--- START PROVIDED MATERIAL ---

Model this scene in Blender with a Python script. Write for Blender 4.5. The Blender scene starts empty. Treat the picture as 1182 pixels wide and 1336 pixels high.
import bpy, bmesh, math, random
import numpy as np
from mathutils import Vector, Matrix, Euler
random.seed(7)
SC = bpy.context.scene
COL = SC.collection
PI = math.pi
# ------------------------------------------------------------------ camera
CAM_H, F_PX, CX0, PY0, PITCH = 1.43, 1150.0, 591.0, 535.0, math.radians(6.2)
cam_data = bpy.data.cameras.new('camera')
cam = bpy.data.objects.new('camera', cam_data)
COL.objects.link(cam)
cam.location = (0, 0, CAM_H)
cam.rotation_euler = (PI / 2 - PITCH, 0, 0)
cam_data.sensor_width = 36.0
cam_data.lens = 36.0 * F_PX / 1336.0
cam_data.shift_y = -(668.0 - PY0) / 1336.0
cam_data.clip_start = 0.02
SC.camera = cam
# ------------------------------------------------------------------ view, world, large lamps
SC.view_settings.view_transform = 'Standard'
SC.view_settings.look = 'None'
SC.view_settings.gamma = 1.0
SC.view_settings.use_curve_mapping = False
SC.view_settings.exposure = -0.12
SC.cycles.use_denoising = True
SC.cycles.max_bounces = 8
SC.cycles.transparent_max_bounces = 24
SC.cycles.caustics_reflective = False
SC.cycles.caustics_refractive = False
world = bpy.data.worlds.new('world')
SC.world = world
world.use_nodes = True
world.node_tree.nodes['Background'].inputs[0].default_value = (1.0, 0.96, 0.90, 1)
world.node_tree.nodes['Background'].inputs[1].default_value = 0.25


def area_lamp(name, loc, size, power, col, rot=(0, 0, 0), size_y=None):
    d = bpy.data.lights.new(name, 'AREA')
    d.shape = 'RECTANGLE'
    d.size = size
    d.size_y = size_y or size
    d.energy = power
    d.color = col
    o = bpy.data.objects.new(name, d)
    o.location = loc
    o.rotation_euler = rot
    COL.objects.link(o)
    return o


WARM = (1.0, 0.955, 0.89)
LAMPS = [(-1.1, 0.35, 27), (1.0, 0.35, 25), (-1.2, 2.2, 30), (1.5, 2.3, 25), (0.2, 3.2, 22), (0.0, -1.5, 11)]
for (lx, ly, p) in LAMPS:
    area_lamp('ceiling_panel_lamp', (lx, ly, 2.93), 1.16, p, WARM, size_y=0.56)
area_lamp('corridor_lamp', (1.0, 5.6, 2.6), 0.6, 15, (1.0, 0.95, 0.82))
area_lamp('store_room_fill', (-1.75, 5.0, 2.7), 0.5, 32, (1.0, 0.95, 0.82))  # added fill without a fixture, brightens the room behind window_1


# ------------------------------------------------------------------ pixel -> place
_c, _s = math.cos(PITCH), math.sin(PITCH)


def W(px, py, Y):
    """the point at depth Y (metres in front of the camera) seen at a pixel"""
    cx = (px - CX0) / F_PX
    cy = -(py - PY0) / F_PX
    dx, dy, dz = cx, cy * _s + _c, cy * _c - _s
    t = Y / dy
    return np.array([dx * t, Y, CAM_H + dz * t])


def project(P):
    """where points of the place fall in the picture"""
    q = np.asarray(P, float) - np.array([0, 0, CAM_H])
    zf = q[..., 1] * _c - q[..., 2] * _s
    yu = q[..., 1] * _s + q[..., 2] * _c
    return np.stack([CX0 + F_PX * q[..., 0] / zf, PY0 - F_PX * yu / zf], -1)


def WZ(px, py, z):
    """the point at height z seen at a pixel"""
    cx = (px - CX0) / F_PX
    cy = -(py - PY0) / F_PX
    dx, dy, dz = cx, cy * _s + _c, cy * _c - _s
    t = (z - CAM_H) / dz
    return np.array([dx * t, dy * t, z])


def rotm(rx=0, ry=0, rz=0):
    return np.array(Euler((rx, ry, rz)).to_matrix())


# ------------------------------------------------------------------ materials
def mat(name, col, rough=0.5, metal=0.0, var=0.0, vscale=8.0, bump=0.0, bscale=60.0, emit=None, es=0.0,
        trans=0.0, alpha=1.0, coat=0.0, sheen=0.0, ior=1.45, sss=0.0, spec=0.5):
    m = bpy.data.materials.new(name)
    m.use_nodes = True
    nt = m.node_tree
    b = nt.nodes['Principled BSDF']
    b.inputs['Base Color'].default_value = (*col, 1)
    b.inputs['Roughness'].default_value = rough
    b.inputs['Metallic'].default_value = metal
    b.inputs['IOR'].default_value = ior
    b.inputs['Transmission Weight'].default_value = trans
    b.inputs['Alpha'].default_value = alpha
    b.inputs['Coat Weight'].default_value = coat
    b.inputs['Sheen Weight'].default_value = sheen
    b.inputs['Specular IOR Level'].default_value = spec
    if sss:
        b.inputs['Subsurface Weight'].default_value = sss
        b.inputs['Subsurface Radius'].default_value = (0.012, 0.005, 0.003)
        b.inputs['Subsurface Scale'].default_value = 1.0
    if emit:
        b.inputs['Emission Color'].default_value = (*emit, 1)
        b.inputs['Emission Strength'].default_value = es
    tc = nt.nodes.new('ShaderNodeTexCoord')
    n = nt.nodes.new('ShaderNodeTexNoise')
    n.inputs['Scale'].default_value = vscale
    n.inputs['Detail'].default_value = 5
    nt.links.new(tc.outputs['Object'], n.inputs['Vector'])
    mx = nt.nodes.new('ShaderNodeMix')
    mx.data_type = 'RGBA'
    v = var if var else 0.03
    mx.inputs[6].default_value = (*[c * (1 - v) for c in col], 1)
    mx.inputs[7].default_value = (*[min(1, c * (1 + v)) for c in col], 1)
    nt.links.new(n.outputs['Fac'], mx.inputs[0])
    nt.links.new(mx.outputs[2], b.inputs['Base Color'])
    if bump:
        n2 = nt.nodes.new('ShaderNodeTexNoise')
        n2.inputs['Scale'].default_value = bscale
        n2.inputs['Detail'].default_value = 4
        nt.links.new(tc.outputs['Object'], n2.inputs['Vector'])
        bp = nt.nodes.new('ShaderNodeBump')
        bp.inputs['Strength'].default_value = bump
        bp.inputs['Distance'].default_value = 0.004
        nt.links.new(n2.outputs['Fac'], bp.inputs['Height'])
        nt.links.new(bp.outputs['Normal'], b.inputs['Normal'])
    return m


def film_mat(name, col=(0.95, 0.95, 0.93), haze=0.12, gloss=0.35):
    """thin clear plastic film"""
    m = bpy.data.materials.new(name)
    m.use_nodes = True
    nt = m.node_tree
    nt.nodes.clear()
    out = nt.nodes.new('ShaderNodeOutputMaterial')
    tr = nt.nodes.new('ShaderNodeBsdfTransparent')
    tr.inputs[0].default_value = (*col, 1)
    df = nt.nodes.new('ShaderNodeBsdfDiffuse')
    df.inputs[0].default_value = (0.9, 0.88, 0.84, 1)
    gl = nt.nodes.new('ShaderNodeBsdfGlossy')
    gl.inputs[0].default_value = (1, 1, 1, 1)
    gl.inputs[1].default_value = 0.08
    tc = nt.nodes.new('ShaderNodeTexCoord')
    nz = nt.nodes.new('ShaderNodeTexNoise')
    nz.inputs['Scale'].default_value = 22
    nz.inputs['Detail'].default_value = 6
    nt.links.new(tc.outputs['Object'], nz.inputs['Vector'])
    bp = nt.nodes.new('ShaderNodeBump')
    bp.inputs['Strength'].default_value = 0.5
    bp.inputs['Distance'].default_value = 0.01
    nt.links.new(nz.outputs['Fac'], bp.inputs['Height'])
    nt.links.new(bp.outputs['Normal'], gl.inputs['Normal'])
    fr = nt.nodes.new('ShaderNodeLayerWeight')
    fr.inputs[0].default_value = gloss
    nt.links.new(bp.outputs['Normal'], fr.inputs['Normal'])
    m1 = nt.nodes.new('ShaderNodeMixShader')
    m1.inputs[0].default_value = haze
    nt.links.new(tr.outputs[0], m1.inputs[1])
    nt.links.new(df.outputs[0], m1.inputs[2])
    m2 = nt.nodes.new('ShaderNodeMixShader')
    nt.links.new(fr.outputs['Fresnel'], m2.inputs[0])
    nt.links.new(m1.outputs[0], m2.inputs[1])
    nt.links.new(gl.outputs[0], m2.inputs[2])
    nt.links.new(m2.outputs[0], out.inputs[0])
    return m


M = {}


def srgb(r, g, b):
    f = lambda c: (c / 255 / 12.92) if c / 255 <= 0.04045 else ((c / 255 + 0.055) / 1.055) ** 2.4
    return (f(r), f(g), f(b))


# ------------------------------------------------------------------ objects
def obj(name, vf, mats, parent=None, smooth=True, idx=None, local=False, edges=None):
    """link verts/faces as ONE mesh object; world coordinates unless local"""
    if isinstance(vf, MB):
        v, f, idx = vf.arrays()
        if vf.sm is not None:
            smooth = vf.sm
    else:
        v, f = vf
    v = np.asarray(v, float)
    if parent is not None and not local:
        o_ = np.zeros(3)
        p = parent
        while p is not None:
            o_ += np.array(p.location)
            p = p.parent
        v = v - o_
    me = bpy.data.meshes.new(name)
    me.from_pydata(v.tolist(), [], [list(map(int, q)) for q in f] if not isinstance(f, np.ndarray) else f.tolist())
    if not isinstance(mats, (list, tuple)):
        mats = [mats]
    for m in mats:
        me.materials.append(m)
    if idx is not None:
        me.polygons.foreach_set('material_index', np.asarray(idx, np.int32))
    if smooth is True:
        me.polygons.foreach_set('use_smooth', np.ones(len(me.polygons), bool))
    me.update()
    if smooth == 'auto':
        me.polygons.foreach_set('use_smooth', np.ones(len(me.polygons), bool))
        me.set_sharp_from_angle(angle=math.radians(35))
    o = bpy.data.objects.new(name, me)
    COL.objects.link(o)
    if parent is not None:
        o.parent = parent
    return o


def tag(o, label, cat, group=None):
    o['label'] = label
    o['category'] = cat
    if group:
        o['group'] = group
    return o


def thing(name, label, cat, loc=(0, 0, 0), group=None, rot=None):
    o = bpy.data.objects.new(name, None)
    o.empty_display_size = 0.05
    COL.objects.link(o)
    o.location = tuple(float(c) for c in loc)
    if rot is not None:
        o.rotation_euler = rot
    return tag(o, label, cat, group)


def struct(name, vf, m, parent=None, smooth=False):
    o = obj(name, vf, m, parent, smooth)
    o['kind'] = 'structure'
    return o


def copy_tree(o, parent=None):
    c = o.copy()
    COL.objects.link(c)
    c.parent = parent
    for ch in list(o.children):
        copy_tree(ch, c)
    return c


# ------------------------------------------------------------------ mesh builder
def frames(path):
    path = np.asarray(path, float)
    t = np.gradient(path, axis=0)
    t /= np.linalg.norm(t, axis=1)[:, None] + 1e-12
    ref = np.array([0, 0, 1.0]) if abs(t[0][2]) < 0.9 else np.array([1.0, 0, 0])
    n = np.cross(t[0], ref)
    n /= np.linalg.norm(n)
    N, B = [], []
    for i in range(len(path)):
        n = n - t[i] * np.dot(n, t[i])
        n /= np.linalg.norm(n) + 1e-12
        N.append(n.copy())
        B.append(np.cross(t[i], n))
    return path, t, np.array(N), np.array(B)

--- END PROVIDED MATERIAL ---

PROBLEM | In this exercise, copy only the lines from the opening line of the material through the line where "32, (1.0, 0.95, 0.82))" appears.

FINISHED EXERCISE |
Model this scene in Blender with a Python script. Write for Blender 4.5. The Blender scene starts empty. Treat the picture as 1182 pixels wide and 1336 pixels high.
import bpy, bmesh, math, random
import numpy as np
from mathutils import Vector, Matrix, Euler
random.seed(7)
SC = bpy.context.scene
COL = SC.collection
PI = math.pi
# ------------------------------------------------------------------ camera
CAM_H, F_PX, CX0, PY0, PITCH = 1.43, 1150.0, 591.0, 535.0, math.radians(6.2)
cam_data = bpy.data.cameras.new('camera')
cam = bpy.data.objects.new('camera', cam_data)
COL.objects.link(cam)
cam.location = (0, 0, CAM_H)
cam.rotation_euler = (PI / 2 - PITCH, 0, 0)
cam_data.sensor_width = 36.0
cam_data.lens = 36.0 * F_PX / 1336.0
cam_data.shift_y = -(668.0 - PY0) / 1336.0
cam_data.clip_start = 0.02
SC.camera = cam
# ------------------------------------------------------------------ view, world, large lamps
SC.view_settings.view_transform = 'Standard'
SC.view_settings.look = 'None'
SC.view_settings.gamma = 1.0
SC.view_settings.use_curve_mapping = False
SC.view_settings.exposure = -0.12
SC.cycles.use_denoising = True
SC.cycles.max_bounces = 8
SC.cycles.transparent_max_bounces = 24
SC.cycles.caustics_reflective = False
SC.cycles.caustics_refractive = False
world = bpy.data.worlds.new('world')
SC.world = world
world.use_nodes = True
world.node_tree.nodes['Background'].inputs[0].default_value = (1.0, 0.96, 0.90, 1)
world.node_tree.nodes['Background'].inputs[1].default_value = 0.25


def area_lamp(name, loc, size, power, col, rot=(0, 0, 0), size_y=None):
    d = bpy.data.lights.new(name, 'AREA')
    d.shape = 'RECTANGLE'
    d.size = size
    d.size_y = size_y or size
    d.energy = power
    d.color = col
    o = bpy.data.objects.new(name, d)
    o.location = loc
    o.rotation_euler = rot
    COL.objects.link(o)
    return o


WARM = (1.0, 0.955, 0.89)
LAMPS = [(-1.1, 0.35, 27), (1.0, 0.35, 25), (-1.2, 2.2, 30), (1.5, 2.3, 25), (0.2, 3.2, 22), (0.0, -1.5, 11)]
for (lx, ly, p) in LAMPS:
    area_lamp('ceiling_panel_lamp', (lx, ly, 2.93), 1.16, p, WARM, size_y=0.56)
area_lamp('corridor_lamp', (1.0, 5.6, 2.6), 0.6, 15, (1.0, 0.95, 0.82))
area_lamp('store_room_fill', (-1.75, 5.0, 2.7), 0.5, 32, (1.0, 0.95, 0.82))  # added fill without a fixture, brightens the room behind window_1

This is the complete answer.